Tuesday, March 17, 2009

NYC09: Twenty Minutes in Harlem

Having finished the last walk of the day, I began to think back on when the last time I ate was. It had been nearly twenty four hours, and while I didn't feel I needed to eat quite yet, I was sure that that was my body's way of overcompensating for the fact that it knows I am a cheap cheap person. If it doesn't expect food, why cause itself undue harm?

But – I did not know where any restaurants in this city were. Still, hadn't I found one just the other day by wandering aimlessly? Surely that could work again. What could possibly go wrong? So off I headed for the A train. It sped me up beyond 79th, beyond 110th, and it just kept sailing through 116th where I hoped to get off. Eventually though, it did stop.

Something was different about this area. Something was different about the people waking around. There was a lot more hostility, and feelings of acceptance towards those accepted – leading towards heightened barriers for outsiders.

As I glanced at a map, I realized that I was no longer in Manhattan. I had headed north, to Harlem. My initial response, I'm almost ashamed to say, was to head back on the train and travel south. I'd watched enough 1980s movies to know what happened here. But I needed to see it for myself.

New York is like a hyperbole of itself (if such a thing were to be possible.) Everything you expect to find, is exactly as you'd been led to believe it – for better or worse. My very first sight in this part of town? Popeye's Chicken. Fine – I could handle that. But, as I popped into a convenience store, I noticed they had only two types of juice for sale: watermelon, and grape. I cringed at this, and returned to the street once more.

There, in front of me, was the famous Apollo theatre. But between my body and that establishment was even more of what makes Harlem Harlem.

Run down building's have been spray painted with half-hearted tags, nothing compared to that which is visible at 5pointz. Discount clothing shops offer shoes, two pair for five dollars. Strange salves in refilled glass bottles line the curbside shops. Even now, I have no idea what substance was trapped within.

Harlem is every bit what I expected it to be – and that's part of how it should be. Still, as the sun was setting, and I had no cultural knowledge, or awareness of the area, I eventually re-boarded the subway and headed back down town. At 108th street, I enjoyed delicious Thai food, and some Patty's day beer. The angry louts here, I could deal with. This was my element. This I understood.

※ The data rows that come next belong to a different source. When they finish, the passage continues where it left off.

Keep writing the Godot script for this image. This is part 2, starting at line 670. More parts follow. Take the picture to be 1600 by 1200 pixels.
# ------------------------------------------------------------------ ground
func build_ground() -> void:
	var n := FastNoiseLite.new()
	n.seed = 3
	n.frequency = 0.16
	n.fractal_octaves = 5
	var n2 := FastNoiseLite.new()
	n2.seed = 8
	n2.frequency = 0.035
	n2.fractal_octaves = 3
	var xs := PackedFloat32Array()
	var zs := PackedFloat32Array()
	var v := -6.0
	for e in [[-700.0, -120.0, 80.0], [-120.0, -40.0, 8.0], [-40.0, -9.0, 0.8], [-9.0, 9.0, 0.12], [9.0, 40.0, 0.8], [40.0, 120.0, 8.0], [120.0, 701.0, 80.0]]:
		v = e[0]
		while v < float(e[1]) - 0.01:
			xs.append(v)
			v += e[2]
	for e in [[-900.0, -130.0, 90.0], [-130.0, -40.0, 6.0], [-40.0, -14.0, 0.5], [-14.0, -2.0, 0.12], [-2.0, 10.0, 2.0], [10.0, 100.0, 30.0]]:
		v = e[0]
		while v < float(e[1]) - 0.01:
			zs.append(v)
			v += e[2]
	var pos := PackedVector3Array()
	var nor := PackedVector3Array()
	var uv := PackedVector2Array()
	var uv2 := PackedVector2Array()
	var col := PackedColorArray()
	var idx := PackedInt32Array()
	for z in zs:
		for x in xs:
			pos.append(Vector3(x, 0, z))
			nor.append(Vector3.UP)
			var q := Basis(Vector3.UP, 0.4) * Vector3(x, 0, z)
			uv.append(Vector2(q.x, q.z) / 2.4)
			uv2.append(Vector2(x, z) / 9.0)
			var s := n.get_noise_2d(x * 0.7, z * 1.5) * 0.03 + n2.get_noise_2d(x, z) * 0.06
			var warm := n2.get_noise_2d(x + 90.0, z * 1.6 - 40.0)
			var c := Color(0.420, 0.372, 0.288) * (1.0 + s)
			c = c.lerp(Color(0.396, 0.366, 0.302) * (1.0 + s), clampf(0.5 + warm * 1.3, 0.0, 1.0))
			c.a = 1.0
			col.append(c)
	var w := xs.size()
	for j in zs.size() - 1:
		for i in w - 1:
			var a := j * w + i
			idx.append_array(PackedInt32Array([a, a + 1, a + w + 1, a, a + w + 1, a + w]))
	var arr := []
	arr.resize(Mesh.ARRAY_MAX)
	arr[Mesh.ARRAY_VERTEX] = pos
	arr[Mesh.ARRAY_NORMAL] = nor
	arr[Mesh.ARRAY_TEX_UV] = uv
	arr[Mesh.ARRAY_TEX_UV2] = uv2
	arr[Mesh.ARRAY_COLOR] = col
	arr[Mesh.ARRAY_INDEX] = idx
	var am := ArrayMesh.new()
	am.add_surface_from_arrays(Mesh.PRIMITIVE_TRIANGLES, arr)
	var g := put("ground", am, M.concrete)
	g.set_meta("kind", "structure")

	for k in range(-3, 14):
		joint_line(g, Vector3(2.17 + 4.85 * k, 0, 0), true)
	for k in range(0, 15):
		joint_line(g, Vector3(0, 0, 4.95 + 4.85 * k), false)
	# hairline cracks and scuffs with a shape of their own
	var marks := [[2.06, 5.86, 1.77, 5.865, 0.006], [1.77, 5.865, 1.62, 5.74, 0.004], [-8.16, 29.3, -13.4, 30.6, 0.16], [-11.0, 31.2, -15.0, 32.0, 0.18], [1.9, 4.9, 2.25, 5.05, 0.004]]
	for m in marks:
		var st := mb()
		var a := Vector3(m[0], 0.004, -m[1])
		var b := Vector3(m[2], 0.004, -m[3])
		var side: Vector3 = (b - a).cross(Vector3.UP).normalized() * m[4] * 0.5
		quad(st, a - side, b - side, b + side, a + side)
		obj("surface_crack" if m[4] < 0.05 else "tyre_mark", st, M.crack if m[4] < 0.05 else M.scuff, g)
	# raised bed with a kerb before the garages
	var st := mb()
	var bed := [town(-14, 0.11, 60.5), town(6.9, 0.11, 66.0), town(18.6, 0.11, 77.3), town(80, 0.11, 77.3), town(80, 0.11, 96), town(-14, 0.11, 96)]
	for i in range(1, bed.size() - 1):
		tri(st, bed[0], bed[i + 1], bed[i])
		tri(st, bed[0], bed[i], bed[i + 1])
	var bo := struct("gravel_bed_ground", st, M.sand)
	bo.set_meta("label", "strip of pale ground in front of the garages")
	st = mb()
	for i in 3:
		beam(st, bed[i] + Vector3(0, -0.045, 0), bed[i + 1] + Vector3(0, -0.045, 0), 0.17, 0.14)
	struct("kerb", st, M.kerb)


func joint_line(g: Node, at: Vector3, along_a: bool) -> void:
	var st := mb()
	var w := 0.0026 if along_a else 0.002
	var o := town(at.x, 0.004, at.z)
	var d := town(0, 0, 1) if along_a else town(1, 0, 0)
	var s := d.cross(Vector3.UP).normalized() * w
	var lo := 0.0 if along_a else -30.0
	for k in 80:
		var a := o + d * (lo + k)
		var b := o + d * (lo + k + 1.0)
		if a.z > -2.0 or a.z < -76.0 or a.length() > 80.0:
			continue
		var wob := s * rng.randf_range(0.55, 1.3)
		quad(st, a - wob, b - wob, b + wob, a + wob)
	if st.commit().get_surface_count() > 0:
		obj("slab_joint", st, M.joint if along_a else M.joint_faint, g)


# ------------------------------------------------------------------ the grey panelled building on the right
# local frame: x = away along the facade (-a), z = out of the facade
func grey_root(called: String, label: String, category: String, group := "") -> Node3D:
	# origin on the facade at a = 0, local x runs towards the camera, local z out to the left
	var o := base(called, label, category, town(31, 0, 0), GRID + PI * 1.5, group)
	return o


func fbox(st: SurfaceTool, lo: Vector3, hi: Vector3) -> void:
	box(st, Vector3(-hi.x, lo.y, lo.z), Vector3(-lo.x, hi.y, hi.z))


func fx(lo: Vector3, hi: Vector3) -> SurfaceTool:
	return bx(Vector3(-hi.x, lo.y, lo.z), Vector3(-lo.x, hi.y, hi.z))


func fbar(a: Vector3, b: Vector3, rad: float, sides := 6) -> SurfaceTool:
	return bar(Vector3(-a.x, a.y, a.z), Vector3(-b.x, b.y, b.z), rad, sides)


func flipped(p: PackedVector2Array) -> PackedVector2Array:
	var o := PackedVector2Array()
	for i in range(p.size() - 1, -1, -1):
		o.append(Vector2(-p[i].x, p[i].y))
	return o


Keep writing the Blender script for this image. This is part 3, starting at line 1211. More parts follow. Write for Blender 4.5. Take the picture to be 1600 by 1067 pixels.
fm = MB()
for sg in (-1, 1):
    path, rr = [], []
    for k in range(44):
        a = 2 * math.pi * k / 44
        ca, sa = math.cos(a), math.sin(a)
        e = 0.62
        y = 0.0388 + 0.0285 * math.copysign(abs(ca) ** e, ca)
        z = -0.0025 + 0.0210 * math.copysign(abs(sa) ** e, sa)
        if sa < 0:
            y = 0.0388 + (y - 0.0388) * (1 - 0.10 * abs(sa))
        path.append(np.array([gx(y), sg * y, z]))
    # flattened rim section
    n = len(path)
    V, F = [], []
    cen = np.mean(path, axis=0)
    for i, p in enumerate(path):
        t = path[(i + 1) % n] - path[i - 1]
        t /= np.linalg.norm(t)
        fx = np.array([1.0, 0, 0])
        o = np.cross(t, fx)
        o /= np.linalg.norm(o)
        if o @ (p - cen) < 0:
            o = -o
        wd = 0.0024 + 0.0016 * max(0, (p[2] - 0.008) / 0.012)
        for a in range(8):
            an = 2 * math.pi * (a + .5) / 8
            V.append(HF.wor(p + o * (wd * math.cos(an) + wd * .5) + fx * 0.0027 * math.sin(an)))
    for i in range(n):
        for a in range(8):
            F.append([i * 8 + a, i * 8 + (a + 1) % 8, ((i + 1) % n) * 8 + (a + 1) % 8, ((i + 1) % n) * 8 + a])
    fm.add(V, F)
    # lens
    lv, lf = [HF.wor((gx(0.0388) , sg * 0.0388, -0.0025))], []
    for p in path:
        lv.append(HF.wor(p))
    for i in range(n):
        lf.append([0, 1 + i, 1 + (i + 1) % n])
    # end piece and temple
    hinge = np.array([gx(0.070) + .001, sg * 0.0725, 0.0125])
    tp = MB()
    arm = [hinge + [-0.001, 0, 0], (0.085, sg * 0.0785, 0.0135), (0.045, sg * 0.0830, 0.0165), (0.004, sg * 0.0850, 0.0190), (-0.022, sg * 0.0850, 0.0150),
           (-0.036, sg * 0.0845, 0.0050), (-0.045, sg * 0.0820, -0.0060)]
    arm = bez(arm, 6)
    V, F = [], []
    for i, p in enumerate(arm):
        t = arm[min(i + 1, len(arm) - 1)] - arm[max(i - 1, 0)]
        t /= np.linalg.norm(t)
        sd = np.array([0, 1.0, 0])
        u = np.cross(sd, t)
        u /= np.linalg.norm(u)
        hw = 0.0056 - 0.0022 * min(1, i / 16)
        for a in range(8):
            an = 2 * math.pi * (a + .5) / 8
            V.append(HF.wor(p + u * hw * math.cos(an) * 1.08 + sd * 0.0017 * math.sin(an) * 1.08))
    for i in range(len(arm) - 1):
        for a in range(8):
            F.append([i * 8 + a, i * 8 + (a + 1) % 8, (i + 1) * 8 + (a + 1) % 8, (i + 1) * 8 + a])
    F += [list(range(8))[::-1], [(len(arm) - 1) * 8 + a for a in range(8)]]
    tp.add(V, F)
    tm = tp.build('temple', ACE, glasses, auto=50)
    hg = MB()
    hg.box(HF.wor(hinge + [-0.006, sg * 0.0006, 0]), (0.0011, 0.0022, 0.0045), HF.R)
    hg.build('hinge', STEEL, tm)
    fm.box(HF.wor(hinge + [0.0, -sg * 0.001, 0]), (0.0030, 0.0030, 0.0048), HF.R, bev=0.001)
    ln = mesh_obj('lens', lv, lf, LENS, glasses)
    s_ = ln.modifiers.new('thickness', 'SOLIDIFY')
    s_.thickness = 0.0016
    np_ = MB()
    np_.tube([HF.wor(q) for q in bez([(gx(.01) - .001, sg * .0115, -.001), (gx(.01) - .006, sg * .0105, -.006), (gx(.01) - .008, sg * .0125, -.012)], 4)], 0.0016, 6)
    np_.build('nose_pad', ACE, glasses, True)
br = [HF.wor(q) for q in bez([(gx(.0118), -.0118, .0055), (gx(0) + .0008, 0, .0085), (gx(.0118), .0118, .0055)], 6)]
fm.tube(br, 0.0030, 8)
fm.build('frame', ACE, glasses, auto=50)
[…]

I recognize that I had preconceived notions about the area, heading into it. And they undoubtedly shaped my perception. Still, it was what it was – and the facts can not be altered. The only real disappointment? I do not have a guide to show me the other – inviting, and accepting – side of this northern neighbourhood. It is my hope to educate myself, and revisit Harlem in the future.


  1. yes, harlem is quite different than manhattan but it has a charm all it's own. i totally understand how preconceived notions can get the best of someone ad how you can feel outside of your element (i must admit the very first time i went there i was a bit...nervous?...and i'm black if that makes a difference...because i've seen the movies too) but i think you should give it another chance. perhaps with a group tour so you can see the sites that harlem is so known for in a group setting that may make you more comfortable.

    oh and you must eat at amy ruth's - the best soul food!

    oh, and in those vials are oils and such for your skin. most are natural products with no chemicals.

  2. I would love to go back to Harlem. But just like any trip, it will require research - learning where to go, what to see, etc.

    What streets would you recommend taking a tour down?

  3. Nice article but slight correction: Harlem is actually in Manhattan and isn't a separate borough.